DATA LINES
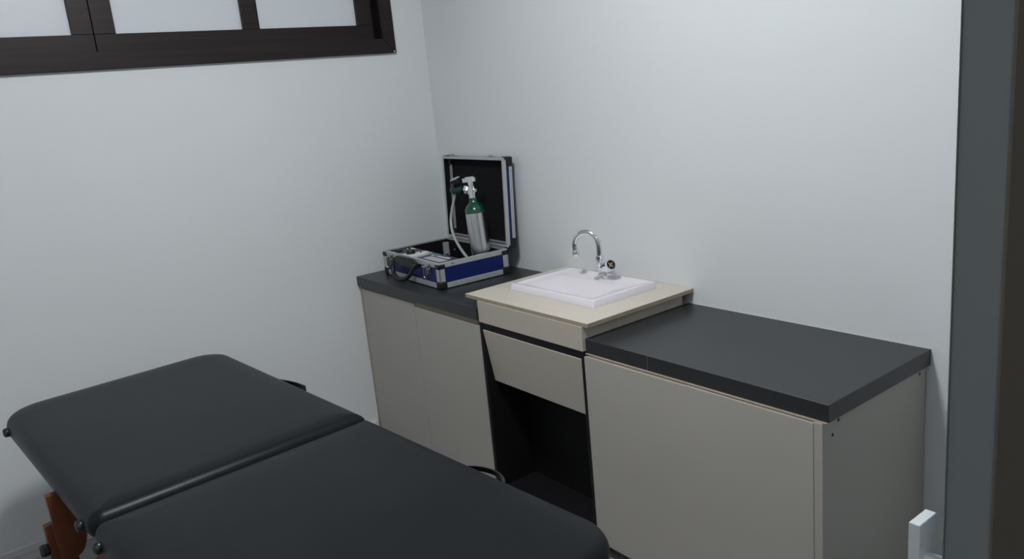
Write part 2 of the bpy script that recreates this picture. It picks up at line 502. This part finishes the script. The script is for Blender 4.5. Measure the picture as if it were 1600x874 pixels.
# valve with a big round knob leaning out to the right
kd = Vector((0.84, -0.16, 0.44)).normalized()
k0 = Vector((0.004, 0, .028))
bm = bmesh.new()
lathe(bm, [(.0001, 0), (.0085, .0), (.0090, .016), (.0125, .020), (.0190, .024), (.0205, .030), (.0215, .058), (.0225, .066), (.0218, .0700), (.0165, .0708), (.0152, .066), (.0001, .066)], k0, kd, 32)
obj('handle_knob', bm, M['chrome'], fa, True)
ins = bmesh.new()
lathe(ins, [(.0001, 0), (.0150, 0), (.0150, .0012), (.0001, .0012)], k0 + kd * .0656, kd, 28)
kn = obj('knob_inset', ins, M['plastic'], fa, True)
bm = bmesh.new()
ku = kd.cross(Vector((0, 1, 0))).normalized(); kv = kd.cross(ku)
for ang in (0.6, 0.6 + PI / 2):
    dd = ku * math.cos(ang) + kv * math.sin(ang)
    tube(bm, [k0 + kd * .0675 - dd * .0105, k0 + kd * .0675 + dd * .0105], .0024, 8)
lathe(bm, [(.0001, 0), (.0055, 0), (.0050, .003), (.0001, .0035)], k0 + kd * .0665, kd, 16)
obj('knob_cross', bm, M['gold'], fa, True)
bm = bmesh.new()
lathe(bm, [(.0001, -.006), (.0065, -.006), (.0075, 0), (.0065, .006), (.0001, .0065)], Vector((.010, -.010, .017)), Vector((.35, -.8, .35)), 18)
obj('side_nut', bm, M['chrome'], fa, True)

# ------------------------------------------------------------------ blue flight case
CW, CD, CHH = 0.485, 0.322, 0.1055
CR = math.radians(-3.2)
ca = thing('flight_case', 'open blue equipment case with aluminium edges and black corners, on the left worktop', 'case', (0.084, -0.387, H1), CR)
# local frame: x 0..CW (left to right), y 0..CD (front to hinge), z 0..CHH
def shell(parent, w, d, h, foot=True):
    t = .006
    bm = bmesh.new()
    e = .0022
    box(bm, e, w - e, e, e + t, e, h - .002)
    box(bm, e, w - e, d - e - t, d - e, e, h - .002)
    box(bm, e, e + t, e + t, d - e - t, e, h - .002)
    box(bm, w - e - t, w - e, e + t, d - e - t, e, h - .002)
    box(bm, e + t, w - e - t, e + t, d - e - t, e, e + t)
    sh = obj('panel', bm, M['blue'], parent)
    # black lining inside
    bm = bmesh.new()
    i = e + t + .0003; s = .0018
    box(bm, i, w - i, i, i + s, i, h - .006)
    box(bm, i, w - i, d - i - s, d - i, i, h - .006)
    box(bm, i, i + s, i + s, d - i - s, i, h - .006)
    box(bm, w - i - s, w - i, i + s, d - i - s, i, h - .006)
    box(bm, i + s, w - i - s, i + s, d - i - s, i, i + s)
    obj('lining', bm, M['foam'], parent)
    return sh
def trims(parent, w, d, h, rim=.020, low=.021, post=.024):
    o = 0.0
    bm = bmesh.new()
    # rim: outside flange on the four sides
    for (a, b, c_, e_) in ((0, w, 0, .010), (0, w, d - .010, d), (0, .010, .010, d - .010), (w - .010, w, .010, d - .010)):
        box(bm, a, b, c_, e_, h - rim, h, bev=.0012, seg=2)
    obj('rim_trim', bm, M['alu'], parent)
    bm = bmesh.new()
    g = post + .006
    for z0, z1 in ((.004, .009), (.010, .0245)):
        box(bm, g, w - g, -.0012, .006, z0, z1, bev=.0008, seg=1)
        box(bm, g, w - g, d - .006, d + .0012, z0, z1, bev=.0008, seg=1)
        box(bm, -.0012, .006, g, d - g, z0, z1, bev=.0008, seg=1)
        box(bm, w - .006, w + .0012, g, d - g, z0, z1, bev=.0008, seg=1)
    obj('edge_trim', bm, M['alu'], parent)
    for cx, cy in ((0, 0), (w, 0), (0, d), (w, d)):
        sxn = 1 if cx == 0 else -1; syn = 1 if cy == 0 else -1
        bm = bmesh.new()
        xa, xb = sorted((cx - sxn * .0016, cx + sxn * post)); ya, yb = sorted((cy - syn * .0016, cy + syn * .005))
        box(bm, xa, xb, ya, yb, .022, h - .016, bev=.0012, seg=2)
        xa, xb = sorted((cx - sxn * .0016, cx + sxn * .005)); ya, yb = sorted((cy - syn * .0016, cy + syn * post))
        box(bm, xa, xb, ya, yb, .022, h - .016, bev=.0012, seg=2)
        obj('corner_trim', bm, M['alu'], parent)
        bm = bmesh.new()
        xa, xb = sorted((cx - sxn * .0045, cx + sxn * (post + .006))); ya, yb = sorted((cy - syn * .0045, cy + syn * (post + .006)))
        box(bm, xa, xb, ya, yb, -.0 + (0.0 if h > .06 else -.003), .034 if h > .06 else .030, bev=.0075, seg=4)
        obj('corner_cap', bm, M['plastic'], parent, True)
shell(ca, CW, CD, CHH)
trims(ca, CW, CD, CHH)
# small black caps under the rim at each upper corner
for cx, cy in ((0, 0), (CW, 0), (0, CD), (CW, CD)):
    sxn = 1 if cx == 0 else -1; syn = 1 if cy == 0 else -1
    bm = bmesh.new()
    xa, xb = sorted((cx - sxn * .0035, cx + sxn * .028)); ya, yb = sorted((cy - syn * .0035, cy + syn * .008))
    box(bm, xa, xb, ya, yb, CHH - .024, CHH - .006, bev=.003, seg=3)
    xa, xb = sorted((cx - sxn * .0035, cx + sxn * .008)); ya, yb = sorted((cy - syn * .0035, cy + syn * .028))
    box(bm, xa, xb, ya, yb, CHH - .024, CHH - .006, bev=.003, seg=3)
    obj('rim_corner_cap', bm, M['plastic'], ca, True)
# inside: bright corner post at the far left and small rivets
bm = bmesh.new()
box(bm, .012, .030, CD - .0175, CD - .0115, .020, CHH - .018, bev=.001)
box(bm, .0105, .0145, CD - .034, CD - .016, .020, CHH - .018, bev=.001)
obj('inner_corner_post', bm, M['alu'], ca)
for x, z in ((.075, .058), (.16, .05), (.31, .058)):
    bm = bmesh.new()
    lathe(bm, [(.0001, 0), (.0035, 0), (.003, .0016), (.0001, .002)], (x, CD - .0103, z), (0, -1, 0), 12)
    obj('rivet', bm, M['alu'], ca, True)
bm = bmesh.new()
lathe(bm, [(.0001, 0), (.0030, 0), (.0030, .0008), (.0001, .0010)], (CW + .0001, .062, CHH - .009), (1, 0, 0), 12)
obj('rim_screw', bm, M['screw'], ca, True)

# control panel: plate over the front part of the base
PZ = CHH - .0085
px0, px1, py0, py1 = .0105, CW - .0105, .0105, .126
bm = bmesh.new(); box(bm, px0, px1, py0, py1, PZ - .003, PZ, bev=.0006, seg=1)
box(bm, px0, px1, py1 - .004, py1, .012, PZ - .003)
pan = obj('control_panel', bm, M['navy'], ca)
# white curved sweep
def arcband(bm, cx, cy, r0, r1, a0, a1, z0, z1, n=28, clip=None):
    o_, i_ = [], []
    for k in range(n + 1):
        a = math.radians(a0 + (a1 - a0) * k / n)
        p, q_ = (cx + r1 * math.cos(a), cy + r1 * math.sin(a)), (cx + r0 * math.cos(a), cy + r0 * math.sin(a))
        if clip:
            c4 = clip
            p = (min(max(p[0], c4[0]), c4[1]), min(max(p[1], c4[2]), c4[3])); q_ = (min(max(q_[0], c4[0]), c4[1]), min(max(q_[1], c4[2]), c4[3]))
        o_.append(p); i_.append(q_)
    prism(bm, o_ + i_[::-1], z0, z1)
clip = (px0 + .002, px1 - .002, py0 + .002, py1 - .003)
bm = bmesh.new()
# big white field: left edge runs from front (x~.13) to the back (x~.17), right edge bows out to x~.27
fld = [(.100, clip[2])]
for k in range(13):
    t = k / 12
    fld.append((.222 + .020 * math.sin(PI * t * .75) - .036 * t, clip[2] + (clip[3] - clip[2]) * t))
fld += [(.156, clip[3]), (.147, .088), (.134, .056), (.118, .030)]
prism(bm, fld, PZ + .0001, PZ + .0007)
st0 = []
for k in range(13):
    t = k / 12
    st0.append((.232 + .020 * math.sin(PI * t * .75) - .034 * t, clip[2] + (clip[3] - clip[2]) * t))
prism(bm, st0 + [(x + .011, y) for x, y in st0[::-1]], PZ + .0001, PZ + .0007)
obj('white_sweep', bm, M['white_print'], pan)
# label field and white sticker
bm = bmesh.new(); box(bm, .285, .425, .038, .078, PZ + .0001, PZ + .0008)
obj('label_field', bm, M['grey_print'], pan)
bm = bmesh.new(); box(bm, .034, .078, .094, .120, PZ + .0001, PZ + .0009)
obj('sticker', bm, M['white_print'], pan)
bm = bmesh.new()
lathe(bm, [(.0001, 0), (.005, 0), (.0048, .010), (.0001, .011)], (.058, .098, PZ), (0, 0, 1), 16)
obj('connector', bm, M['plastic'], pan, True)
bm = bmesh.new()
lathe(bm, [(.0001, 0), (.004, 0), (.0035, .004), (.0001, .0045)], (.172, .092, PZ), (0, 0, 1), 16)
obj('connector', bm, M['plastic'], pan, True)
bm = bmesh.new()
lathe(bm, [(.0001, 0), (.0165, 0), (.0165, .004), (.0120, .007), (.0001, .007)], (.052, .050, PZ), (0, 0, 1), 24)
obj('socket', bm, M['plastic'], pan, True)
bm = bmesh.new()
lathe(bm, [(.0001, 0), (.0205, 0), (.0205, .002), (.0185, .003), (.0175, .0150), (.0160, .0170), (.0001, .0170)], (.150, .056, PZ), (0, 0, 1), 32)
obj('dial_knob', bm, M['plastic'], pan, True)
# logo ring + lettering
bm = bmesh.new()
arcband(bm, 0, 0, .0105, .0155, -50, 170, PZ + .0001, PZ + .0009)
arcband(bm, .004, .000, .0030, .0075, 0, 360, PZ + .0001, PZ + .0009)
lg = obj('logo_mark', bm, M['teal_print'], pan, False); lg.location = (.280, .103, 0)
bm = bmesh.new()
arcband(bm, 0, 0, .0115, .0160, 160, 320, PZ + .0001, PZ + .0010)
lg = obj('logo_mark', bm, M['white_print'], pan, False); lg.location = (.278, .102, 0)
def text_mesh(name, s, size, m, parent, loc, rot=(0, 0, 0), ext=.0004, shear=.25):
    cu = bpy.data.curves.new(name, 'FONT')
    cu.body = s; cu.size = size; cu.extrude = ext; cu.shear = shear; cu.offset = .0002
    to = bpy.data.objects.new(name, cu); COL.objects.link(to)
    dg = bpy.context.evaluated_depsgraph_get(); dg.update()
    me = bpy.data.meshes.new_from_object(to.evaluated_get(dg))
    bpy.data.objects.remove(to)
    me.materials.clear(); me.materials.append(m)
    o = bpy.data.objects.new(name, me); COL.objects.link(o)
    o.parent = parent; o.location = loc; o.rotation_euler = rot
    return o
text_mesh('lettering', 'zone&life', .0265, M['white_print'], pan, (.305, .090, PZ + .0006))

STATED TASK
Wherever the word "part" occurs in a line of the listing, copy that line.

EXERCISE RESPONSE
Write part 2 of the bpy script that recreates this picture. It picks up at line 502. This part finishes the script. The script is for Blender 4.5. Measure the picture as if it were 1600x874 pixels.
# control panel: plate over the front part of the base